All dictatorships are transient; and however strong or great, it is impossible for any one long to subject parties or long to retain kingdoms. It is this that, sooner or later, would have led to the fall of Cromwell (had he lived longer,) by internal conspiracies; and that brought on the downfall of Napoleon, by the raising of Europe. Such is the fate of all powers which, arising from liberty, do not continue to abide with her. In 1814, the empire had just been destroyed; the revolutionary parties had ceased to exist since the 18th Brumaire. All the governments of this political period had been exhausted. The senate recalled the old royal family. Already unpopular on account of its past servility, it ruined- itself in public opinion by publishing a constitution, tolerably liberal, but which placed on the same footing the pensions of senators and the guarantees of the nation. The Count d'Artois, who had been the first to leave France, was the first to return, in the character of lieutenant- general of the kingdom. He signed, on the 23rd of April, the convention of Paris, which reduced the French territory to its limits of the 1st of January, 1792, and by which Belgium, Savoy, Nice, and Geneva, and immense military stores, ceased to belong to us. Louis XVIII. landed at Calais on the 24th of April, and entered Paris with solemnity on the 3rd of May, 1814, after having, on the 2nd, made the Declaration of Saint Omer, which fixed the principles of the representative government, and which was followed on the 2nd of June by the promulgation of the charter.

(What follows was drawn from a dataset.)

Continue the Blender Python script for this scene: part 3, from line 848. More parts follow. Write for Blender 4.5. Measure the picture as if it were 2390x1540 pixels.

At this epoch, a new series of events begins. The year 1814 was the term of the great movement of the preceding five and twenty years. The revolution had been political, as directed against the absolute power of the court and the privileged classes, and military, because Europe had attacked it. The reaction which arose at that time only destroyed the empire and brought about the coalition in Europe, and the representative system in France; such was to be its first period. Later, it opposed the revolution, and produced the holy alliance against the people, and the government of a party against the charter. This retrograde movement necessarily had its course and limits. France can only be ruled in a durable manner by satisfying the twofold need which made it undertake the revolution. It requires real political liberty in the government; and in society, the material prosperity produced by the continually progressing development of civilization.